--- EXERCISE TASK ---
Reproduce exactly only the lines from the line that holds "What Blender Python" to the line that holds "COL = SC.collection", inclusive, in the listing below, and please leave out every picture.

--- SUPPLIED ENTRIES ---
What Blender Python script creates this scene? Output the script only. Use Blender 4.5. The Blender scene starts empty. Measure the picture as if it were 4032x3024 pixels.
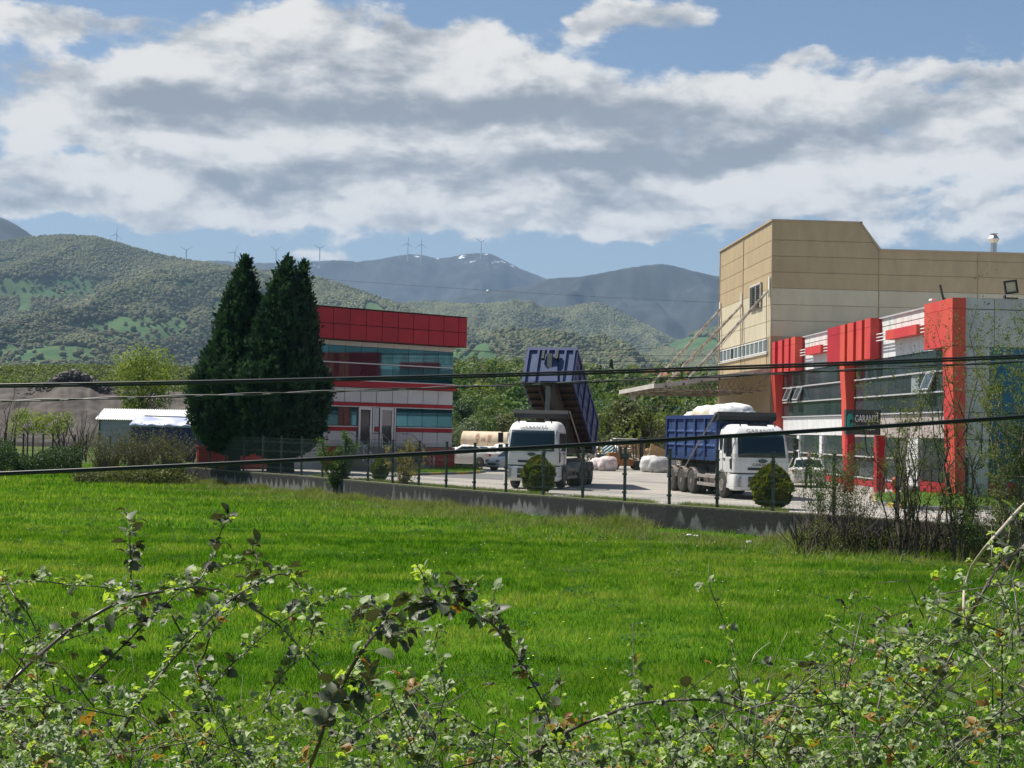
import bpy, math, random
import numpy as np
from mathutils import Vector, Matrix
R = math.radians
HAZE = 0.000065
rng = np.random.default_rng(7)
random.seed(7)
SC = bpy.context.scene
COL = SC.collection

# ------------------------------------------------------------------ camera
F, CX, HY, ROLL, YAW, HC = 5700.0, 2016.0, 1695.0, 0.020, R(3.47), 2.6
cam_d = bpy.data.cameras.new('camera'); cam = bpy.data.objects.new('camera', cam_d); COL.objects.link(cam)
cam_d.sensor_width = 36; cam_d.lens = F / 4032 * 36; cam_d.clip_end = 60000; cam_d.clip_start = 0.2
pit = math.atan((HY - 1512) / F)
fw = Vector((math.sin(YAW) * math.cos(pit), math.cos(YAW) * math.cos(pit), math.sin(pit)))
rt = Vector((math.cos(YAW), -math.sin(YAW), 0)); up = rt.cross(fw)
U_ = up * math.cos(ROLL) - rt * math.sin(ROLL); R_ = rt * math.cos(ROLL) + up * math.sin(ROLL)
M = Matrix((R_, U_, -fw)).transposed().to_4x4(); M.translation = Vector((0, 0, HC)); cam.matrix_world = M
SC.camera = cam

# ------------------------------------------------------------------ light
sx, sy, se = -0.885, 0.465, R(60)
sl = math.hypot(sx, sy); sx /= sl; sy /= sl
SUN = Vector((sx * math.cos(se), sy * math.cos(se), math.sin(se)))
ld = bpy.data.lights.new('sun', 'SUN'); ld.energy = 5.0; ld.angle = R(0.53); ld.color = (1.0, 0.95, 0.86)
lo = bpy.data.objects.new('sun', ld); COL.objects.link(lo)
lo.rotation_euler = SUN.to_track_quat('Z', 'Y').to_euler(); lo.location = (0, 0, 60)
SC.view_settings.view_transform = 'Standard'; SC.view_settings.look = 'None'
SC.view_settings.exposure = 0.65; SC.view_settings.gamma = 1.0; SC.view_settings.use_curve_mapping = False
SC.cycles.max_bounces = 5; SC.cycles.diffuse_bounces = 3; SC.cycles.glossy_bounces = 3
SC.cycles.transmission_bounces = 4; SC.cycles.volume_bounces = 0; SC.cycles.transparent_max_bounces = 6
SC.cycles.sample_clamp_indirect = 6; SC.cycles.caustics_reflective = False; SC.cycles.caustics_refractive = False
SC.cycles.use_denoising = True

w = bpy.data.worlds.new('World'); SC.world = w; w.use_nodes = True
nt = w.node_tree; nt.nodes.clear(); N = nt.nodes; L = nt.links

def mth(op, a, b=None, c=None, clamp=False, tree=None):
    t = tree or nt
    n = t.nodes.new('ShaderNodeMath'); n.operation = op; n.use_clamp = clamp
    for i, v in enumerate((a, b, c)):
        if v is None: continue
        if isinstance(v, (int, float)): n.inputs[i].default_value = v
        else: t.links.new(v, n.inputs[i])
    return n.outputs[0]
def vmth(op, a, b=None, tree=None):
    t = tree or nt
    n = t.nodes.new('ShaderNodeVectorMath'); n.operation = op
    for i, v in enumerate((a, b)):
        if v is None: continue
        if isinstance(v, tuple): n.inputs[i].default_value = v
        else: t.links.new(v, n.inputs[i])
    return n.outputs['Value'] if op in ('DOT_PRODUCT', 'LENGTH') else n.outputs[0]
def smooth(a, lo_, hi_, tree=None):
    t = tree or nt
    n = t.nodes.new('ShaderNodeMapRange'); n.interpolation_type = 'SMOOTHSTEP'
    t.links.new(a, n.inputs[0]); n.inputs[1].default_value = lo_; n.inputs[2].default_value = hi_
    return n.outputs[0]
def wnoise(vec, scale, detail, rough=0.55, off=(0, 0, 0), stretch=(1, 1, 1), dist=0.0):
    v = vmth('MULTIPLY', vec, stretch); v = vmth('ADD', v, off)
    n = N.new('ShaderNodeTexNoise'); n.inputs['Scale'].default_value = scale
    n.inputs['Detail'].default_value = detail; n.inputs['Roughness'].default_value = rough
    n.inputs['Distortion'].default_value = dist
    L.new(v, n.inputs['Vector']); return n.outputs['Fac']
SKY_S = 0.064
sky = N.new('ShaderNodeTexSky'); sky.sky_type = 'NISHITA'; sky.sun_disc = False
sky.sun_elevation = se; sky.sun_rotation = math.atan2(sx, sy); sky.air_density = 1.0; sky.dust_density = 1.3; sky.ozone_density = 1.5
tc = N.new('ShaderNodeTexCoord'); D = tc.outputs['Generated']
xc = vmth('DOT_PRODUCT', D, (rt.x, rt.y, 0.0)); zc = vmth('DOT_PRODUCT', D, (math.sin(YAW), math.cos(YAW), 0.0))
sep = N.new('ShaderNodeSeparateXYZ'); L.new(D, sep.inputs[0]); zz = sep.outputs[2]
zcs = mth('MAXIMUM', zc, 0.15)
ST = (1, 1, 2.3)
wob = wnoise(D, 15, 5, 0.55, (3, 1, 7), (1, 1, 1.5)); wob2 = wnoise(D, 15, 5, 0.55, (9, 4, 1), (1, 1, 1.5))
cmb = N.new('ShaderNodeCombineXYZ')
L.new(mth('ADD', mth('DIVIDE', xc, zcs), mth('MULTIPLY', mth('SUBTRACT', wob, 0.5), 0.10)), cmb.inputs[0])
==
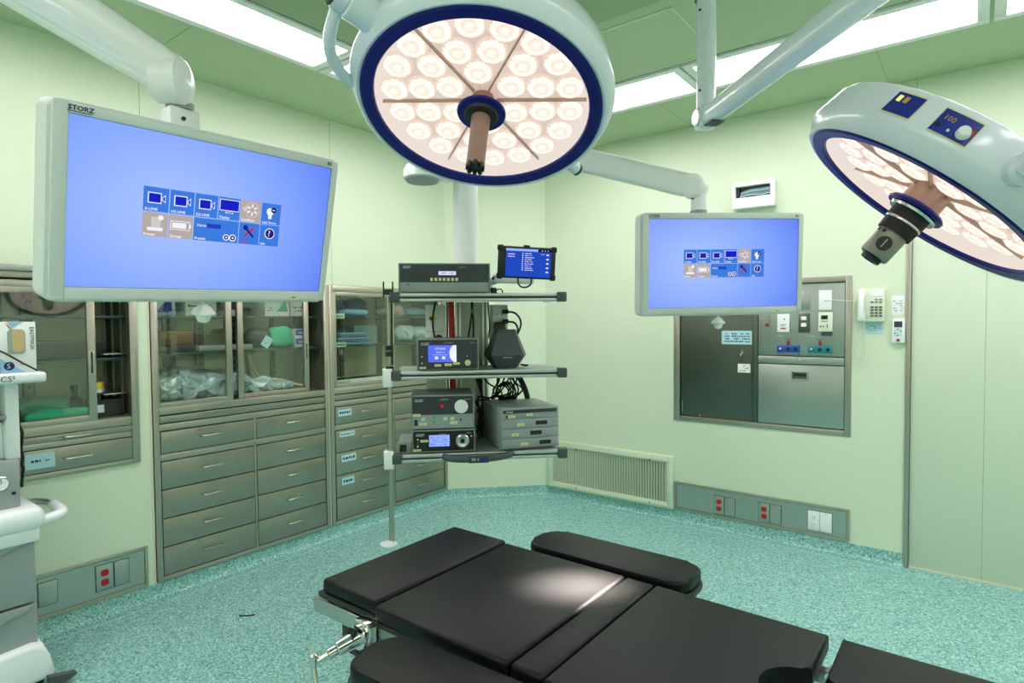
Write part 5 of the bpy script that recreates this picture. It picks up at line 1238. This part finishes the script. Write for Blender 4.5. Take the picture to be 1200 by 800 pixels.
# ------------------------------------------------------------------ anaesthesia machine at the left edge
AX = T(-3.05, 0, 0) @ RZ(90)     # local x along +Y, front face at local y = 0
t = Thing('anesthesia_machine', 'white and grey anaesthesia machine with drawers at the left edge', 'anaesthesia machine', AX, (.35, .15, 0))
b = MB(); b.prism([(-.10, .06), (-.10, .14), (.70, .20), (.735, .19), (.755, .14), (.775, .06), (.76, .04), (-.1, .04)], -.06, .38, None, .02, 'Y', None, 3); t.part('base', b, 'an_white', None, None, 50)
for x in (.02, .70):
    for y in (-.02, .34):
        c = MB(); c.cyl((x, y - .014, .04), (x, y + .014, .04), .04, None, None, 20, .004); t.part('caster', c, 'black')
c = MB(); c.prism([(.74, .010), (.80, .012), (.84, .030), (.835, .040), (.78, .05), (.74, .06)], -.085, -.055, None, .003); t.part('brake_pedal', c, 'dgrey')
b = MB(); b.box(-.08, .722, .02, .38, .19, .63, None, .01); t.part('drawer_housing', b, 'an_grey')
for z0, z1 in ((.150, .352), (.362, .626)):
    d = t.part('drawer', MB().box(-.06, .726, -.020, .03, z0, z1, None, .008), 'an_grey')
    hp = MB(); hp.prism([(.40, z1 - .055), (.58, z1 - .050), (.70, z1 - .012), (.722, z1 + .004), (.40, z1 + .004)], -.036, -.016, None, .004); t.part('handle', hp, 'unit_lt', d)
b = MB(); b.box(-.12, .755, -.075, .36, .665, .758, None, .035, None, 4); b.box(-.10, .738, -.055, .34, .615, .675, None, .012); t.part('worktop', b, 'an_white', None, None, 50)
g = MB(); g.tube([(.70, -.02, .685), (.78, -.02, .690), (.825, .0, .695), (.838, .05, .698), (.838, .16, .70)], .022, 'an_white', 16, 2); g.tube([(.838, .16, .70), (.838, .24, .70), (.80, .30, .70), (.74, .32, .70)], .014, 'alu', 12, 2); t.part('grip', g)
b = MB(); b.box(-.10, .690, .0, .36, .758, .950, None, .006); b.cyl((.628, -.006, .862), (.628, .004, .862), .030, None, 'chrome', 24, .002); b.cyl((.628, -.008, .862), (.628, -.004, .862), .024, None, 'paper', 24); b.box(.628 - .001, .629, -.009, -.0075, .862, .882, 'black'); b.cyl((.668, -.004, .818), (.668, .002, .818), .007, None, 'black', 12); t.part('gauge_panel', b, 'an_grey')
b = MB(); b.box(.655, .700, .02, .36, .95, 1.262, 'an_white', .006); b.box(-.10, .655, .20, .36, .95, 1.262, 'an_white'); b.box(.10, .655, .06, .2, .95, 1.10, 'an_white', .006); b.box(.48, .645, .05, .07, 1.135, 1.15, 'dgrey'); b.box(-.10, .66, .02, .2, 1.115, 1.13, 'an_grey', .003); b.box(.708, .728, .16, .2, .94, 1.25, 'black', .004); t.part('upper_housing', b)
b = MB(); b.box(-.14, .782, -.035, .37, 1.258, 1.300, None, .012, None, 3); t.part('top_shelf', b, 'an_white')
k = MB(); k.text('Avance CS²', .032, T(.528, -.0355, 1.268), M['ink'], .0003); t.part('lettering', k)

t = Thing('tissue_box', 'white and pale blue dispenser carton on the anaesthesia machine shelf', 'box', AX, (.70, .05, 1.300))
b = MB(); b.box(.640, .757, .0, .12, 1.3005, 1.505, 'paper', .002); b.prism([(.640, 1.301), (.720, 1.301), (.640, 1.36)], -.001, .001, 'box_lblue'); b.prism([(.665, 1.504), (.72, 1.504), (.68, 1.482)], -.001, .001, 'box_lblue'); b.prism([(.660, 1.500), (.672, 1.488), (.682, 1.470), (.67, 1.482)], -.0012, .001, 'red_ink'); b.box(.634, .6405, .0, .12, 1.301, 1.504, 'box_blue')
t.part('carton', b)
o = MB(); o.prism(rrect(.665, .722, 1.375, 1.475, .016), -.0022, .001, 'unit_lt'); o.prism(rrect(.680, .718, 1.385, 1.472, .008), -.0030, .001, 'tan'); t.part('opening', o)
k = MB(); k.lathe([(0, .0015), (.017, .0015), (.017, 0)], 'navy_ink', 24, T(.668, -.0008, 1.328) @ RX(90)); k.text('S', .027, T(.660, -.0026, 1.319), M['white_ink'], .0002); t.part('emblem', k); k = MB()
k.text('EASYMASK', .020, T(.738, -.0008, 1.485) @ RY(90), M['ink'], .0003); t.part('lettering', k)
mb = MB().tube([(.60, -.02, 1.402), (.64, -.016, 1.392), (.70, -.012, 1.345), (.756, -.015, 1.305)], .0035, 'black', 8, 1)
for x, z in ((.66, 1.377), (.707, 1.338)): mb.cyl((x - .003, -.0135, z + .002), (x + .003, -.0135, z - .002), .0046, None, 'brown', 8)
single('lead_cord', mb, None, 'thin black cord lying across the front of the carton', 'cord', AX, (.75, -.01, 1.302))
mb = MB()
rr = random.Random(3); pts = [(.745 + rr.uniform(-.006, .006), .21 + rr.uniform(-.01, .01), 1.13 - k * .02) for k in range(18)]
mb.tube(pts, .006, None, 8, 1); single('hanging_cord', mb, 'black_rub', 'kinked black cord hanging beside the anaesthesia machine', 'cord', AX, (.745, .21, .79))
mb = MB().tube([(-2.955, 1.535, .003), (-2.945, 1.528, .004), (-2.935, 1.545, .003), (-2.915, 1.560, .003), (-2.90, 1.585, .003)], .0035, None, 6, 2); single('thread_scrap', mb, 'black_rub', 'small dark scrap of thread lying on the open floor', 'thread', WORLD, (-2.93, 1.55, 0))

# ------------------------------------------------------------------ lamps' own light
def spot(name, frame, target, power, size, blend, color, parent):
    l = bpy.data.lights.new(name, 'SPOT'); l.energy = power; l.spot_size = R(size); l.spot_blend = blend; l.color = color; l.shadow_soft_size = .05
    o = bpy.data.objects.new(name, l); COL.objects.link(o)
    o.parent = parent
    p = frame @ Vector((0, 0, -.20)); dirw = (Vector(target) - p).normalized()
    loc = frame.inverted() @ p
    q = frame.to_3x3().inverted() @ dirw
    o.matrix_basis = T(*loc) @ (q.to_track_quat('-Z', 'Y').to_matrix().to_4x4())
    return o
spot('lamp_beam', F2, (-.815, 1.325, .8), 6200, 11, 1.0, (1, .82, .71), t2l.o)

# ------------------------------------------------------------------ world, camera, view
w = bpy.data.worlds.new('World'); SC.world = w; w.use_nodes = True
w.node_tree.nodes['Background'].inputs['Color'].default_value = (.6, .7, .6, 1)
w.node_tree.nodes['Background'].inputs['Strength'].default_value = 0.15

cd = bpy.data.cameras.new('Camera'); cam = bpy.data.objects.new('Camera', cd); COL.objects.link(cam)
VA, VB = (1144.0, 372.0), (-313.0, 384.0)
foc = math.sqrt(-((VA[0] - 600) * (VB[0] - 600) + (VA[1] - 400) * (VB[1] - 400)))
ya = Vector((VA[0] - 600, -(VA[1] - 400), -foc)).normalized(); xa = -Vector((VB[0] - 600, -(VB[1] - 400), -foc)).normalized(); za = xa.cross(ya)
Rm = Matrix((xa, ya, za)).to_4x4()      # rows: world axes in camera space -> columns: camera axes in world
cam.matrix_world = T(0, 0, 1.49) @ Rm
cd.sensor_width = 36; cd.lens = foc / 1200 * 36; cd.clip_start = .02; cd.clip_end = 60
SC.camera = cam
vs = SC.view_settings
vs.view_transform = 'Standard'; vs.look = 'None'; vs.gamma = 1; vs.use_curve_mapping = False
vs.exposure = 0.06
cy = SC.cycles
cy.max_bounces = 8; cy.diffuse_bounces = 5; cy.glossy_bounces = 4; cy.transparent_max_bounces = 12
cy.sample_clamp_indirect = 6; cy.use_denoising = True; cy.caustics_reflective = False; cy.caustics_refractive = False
---
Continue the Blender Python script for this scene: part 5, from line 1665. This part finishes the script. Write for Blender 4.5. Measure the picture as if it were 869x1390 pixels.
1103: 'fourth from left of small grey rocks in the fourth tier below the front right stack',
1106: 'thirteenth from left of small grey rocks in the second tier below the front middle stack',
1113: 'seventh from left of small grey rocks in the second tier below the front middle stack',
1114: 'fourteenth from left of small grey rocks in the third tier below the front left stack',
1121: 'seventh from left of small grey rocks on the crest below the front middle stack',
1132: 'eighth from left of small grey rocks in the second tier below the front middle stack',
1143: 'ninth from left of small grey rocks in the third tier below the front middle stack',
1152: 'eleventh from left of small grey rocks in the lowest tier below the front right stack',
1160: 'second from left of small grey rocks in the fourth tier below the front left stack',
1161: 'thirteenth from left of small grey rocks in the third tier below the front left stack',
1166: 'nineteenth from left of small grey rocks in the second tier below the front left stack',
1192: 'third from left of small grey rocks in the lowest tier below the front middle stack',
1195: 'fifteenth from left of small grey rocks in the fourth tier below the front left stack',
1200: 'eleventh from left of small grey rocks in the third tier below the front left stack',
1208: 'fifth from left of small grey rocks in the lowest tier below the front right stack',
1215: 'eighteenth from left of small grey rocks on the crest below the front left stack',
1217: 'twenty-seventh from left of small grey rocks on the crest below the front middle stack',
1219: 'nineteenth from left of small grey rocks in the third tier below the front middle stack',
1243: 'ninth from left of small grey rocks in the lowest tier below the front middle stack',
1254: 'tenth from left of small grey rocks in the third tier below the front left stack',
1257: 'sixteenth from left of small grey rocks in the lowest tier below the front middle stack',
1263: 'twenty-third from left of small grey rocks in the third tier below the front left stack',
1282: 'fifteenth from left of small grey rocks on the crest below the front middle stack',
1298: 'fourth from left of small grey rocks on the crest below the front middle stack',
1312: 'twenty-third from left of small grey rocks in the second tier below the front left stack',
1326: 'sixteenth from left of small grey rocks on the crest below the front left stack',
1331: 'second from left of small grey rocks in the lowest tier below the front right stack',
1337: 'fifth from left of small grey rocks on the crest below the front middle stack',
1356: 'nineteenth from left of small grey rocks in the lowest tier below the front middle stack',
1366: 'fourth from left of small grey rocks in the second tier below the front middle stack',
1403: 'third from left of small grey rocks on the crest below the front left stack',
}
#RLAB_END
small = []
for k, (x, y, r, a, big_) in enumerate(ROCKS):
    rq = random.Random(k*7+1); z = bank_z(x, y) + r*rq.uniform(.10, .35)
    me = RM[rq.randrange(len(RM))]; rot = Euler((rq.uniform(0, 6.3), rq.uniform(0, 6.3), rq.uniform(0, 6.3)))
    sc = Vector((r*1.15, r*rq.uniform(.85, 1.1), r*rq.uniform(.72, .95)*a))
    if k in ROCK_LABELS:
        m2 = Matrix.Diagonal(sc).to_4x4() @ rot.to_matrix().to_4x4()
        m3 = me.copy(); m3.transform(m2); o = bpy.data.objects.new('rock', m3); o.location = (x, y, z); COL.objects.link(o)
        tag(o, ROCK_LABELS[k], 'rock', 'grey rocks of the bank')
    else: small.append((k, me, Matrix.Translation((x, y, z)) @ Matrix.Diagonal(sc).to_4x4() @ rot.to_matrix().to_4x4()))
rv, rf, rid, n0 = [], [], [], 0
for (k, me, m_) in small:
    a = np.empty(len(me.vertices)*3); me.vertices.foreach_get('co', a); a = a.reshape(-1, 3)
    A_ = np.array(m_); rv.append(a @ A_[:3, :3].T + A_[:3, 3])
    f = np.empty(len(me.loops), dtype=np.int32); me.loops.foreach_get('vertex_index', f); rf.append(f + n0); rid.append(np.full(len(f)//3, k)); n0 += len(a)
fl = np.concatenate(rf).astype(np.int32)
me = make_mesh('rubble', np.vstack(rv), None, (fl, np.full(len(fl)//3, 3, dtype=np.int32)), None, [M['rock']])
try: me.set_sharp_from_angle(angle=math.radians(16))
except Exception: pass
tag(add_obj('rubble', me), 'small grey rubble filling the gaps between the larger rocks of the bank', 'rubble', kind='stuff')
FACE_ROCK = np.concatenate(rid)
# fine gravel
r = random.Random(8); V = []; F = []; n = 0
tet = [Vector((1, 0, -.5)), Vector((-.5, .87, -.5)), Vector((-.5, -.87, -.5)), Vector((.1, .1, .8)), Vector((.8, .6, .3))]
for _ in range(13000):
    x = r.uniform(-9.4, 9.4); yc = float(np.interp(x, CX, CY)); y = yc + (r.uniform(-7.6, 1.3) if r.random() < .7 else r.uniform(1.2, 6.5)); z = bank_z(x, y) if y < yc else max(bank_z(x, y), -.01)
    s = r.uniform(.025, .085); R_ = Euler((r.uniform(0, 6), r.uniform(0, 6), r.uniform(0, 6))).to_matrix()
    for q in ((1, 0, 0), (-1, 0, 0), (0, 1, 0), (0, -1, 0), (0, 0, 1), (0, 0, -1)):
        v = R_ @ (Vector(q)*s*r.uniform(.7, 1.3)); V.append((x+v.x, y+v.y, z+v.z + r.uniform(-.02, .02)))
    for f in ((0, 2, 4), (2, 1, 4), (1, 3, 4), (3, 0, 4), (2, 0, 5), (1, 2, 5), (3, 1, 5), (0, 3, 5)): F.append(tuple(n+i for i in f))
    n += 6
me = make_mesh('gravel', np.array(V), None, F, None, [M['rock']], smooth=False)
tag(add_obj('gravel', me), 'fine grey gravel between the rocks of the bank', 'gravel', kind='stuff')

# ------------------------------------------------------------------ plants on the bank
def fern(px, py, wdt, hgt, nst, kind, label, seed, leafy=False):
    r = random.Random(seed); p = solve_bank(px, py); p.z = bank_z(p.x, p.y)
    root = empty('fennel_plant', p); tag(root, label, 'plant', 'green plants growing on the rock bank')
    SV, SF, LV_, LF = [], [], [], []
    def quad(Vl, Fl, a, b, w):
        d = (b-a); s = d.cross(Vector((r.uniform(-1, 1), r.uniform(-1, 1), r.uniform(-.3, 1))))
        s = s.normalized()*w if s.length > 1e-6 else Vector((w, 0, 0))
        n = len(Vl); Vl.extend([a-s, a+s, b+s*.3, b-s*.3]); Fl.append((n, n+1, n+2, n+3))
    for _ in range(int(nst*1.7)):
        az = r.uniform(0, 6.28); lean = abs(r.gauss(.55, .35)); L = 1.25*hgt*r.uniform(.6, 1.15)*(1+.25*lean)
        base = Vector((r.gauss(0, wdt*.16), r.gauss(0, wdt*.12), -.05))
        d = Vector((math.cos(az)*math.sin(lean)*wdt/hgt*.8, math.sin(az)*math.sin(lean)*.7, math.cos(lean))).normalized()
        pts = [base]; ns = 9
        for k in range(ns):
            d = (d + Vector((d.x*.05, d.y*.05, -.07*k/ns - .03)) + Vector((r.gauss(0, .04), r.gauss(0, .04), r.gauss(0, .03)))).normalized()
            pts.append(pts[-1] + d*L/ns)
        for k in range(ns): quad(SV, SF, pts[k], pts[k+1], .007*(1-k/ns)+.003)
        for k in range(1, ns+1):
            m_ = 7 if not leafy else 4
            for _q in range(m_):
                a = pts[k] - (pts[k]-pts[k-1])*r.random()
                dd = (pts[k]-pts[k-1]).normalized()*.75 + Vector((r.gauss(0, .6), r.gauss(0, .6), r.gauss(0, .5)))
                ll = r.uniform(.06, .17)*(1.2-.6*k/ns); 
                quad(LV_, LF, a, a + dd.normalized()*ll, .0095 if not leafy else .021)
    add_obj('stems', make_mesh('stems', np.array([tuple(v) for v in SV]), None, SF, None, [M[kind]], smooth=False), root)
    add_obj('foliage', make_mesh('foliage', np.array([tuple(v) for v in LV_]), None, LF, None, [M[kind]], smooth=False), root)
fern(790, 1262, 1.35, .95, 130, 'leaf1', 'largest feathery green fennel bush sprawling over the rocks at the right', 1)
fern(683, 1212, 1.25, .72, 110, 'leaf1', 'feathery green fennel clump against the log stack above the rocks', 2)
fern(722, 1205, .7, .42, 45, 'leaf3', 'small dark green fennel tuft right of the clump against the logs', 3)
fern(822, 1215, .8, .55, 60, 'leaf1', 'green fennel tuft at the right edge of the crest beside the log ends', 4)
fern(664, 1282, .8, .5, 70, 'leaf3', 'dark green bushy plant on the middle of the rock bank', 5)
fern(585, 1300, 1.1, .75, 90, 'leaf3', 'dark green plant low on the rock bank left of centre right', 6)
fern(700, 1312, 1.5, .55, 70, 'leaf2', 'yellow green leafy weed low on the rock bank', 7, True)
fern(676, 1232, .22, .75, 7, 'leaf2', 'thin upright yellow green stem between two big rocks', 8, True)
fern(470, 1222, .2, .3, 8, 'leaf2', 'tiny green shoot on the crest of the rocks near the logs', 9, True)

--- EXERCISE RESPONSE ---
What Blender Python script creates this scene? Output the script only. Use Blender 4.5. The Blender scene starts empty. Measure the picture as if it were 4032x3024 pixels.
import bpy, math, random
import numpy as np
from mathutils import Vector, Matrix
R = math.radians
HAZE = 0.000065
rng = np.random.default_rng(7)
random.seed(7)
SC = bpy.context.scene
COL = SC.collection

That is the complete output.